The people of Ecuador are rising up to refound their country as a pluri-national homeland for all. This inspiring movement, with Ecuador's indigenous peoples at its heart, is part of the revolution spreading across the Americas, laying the groundwork for a new, fairer, world. Ecuador Rising aims to bring news and analysis of events unfolding in Ecuador to english speakers.

Tuesday, August 11, 2009

Ecuador wants 'carbon bonds' to save forest

Sunday, 9 August 2009

While the UN, World Bank and NGOs work away at creating a new international carbon payments mechanism to save the world’s remaining rainforests, Ecuador has been trying a variation on the theme – carbon bonds.

The bonds would be issued over a government guarantee that oil won’t be extracted from the Yasuni National Park in the Ecuadorian Amazon and its forest and biodiversity preserved.

The project would deliver a total of 407 million tonnes of emissions reduction savings, primarily from the avoided extraction and burning of 850 million barrels of oil under the reserve, and the protection of forest. There would also be significant benefits in biodiversity conservation and protecting the way of life of two indigenous groups living traditionally in the forest.

Working in a similar way to tradable carbon offset credits generated in return for emission reductions, the Ecuadorian government envisages issuing Yasuni Guarantee Certificates linked to the price of offset credits on the European carbon market.

Revenue from bond sales would offset the royalties foregone to oil companies in locking up the reserve permanently. If the oil reserve were to be exploited at some future date, the bonds would be cancelled and the government would be legally bound to return the proceeds, plus interest.

Ecuador’s President, Rafael Correa, has called on developed countries – governments and companies – to commit to buy the bonds, saying if the international community doesn’t come to the party the debt-strapped country will have no choice but to allow the oil field to be developed.

The bond sales would take place over a ten-year period with revenue being earmarked for investment in sustainable energy to ween the country of fossil fuels.

Correa first proposed the Yasuni-ITT Initiative two years ago but the fall in the price of carbon has meant initial estimates of $11 billion in revenue have been progressively scaled down. As of July 2009, the government said it was now looking for $3 billion.
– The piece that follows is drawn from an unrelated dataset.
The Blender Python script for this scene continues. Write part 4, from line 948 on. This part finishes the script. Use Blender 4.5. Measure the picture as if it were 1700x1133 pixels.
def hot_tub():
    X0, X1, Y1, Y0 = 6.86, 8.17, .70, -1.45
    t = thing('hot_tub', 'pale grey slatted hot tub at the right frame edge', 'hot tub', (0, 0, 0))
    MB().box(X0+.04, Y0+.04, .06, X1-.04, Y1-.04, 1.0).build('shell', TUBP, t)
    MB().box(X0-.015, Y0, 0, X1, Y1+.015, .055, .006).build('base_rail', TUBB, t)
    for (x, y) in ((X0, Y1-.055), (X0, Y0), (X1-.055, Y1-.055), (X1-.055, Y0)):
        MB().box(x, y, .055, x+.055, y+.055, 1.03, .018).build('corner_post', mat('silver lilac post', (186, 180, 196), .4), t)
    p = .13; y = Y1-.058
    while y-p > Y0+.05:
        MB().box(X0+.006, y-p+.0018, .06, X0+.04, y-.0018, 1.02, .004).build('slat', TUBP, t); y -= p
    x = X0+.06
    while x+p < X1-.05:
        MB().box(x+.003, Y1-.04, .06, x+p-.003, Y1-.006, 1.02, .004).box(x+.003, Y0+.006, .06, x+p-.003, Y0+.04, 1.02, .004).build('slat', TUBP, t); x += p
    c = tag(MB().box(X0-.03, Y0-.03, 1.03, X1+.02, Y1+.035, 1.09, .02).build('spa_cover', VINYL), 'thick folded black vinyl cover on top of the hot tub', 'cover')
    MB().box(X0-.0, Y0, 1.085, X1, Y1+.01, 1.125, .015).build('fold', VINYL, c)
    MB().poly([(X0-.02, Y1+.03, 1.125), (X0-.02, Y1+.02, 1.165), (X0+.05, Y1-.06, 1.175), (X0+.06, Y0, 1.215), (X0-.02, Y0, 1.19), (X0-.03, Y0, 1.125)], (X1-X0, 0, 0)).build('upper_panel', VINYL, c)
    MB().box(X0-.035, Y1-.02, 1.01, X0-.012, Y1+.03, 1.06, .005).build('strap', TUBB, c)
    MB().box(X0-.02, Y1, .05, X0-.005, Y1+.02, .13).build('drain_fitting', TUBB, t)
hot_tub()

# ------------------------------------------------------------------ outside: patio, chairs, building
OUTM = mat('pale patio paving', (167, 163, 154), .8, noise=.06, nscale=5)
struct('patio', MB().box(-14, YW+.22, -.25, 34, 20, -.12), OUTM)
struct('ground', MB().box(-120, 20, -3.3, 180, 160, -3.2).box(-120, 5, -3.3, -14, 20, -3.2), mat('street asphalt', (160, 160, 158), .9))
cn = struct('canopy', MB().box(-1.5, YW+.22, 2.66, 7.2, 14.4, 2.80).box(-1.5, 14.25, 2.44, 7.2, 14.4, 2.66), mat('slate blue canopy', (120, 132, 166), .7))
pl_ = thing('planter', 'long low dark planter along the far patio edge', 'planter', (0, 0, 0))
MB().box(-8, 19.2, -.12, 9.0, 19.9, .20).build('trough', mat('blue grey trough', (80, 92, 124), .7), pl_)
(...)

The US-based World Resources Institute has welcomed the concept in principle but expressed concern over carbon leakage. That is, should emission reductions be recognised in this plan when, in the short term at least, the demand for the oil from the field is likely to be just filled from supply elsewhere. This would mean no real emission savings.

The German government is considering a contribution of $25 million but it, along with other prospective investors, has concerns over whether the Ecuadorian government might allow some drilling if it could only sell some of the bonds. The WRI says the proposal is significant and acceptable only if no exploration takes place in the Yasuni-ITT fields.

Encouraged by the German interest, Ecuador is now seeking a group of initial backers to demonstrate global interest in the proposal, Remi Moncel, from the WRI’s climate and energy programme, told Carbon Positive.